## Start Data provided

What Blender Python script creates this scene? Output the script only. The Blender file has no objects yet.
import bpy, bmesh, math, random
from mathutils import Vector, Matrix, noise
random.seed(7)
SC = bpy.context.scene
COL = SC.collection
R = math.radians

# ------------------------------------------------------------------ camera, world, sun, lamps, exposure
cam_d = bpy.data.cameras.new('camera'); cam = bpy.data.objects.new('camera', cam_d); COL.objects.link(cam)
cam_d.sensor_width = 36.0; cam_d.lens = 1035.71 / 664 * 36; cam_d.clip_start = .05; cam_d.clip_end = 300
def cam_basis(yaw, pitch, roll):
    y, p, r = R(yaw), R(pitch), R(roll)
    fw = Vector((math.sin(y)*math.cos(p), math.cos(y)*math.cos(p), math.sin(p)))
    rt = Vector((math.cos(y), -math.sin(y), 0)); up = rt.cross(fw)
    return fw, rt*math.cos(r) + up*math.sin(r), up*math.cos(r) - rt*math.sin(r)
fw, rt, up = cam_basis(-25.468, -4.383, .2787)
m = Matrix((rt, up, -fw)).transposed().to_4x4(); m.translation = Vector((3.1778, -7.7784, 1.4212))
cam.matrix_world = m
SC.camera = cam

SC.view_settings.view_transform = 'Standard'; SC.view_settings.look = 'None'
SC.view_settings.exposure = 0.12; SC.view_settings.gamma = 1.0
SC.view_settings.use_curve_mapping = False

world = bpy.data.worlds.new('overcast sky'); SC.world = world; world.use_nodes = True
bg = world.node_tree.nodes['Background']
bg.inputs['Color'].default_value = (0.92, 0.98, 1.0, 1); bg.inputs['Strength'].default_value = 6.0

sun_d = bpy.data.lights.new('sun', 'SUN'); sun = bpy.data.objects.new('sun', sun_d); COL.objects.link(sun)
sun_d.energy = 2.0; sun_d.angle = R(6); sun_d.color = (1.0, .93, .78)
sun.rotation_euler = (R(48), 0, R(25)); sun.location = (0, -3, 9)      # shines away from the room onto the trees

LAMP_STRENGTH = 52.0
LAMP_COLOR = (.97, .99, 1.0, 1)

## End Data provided

**Required task:** Recopy the whole listing exactly.

**Task output:**
What Blender Python script creates this scene? Output the script only. The Blender file has no objects yet.
import bpy, bmesh, math, random
from mathutils import Vector, Matrix, noise
random.seed(7)
SC = bpy.context.scene
COL = SC.collection
R = math.radians

# ------------------------------------------------------------------ camera, world, sun, lamps, exposure
cam_d = bpy.data.cameras.new('camera'); cam = bpy.data.objects.new('camera', cam_d); COL.objects.link(cam)
cam_d.sensor_width = 36.0; cam_d.lens = 1035.71 / 664 * 36; cam_d.clip_start = .05; cam_d.clip_end = 300
def cam_basis(yaw, pitch, roll):
    y, p, r = R(yaw), R(pitch), R(roll)
    fw = Vector((math.sin(y)*math.cos(p), math.cos(y)*math.cos(p), math.sin(p)))
    rt = Vector((math.cos(y), -math.sin(y), 0)); up = rt.cross(fw)
    return fw, rt*math.cos(r) + up*math.sin(r), up*math.cos(r) - rt*math.sin(r)
fw, rt, up = cam_basis(-25.468, -4.383, .2787)
m = Matrix((rt, up, -fw)).transposed().to_4x4(); m.translation = Vector((3.1778, -7.7784, 1.4212))
cam.matrix_world = m
SC.camera = cam

SC.view_settings.view_transform = 'Standard'; SC.view_settings.look = 'None'
SC.view_settings.exposure = 0.12; SC.view_settings.gamma = 1.0
SC.view_settings.use_curve_mapping = False

world = bpy.data.worlds.new('overcast sky'); SC.world = world; world.use_nodes = True
bg = world.node_tree.nodes['Background']
bg.inputs['Color'].default_value = (0.92, 0.98, 1.0, 1); bg.inputs['Strength'].default_value = 6.0

sun_d = bpy.data.lights.new('sun', 'SUN'); sun = bpy.data.objects.new('sun', sun_d); COL.objects.link(sun)
sun_d.energy = 2.0; sun_d.angle = R(6); sun_d.color = (1.0, .93, .78)
sun.rotation_euler = (R(48), 0, R(25)); sun.location = (0, -3, 9)      # shines away from the room onto the trees

LAMP_STRENGTH = 52.0
LAMP_COLOR = (.97, .99, 1.0, 1)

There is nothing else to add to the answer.